How crazy is that? Angels in the air singing praises to God? What else could you possibly do but be thankful. And don’t forget verse 19; she treasures and ponders the things that she heard. She remembers. So shall we if we have the proper mindset toward the season. Whatever its origins or history or character, my Christmas is a Christ Mass: a celebration of the birth of Jesus Christ. For me, it doesn’t work any other way. I’d encourage you to think the same, renewing your mind daily during this Christmas season and seeing everything from a different perspective: eschatological optimism.

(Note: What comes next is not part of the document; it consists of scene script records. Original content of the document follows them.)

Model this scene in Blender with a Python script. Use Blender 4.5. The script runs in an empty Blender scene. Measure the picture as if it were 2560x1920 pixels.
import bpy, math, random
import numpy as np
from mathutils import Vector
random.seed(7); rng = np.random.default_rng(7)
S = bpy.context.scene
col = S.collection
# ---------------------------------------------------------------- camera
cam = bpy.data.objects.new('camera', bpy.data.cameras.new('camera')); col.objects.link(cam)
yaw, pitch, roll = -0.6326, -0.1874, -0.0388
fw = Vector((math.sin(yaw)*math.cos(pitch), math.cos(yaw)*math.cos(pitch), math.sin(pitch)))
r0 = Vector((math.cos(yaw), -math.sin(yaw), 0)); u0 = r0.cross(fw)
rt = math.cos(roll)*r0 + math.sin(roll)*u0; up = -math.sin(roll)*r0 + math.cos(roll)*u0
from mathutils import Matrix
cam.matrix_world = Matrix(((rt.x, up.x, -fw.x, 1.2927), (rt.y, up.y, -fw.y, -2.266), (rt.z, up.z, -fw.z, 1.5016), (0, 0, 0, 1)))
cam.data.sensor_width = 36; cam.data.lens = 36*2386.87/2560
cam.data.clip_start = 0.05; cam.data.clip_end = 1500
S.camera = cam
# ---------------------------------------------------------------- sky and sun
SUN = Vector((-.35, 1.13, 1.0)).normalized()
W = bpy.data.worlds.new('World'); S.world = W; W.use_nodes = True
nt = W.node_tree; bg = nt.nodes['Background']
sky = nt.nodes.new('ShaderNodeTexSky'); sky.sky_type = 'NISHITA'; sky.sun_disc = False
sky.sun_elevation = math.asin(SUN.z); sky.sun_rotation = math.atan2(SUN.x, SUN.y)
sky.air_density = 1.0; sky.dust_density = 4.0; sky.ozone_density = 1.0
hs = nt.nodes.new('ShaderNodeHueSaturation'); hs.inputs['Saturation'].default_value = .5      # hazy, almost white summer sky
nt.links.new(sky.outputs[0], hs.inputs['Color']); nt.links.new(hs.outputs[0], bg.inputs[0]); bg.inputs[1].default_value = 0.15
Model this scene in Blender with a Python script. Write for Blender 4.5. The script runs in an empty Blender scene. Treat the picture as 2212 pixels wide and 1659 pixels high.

12 Therefore I urge you, brethren, by the mercies of God, to present your bodies a living and holy sacrifice,acceptable to God, which is your spiritual service of worship. And do not be conformed to this world, but be transformed by the renewing of your mind, so that you may prove what the will of God is, that which is good and acceptable and perfect.

– Romans 12

About Zachery Oliver

Zachery Oliver, MTS, is the lead writer for Theology Gaming, a blog focused on the integration of games and theological issues. He can be reached at viewtifulzfo at gmail dot com or on Theology Gaming’s Facebook Page.
  • Eschatological optimism! Exactly! 
     
    I discovered that the Episcopal church has a perspective of Advent that is completely eschatological. It says, “Christ is coming, so we celebrate his first coming as an echo of our anticipation of him coming again.” That won me back. I’ve been a Christmas naysayer for a long time. But that isn’t entirely possible if you’re in the scriptures, absorbing all that God is saying and doing. Also, Christmas is an open door to a rich Christian history. So there’s got to be something good about it in there somewhere, if you’re willing to look for it.

    • @Mjoshua Exactly. I find even my Church seems to gloss over the anticipatory nature of Christmas – it’s worshipful in the moment, but also cognizant of the future of Jesus Christ’s ministry, death, and resurrection. That takes thirty-three more years to happen – he doesn’t come just to die, but to teach and learn alike.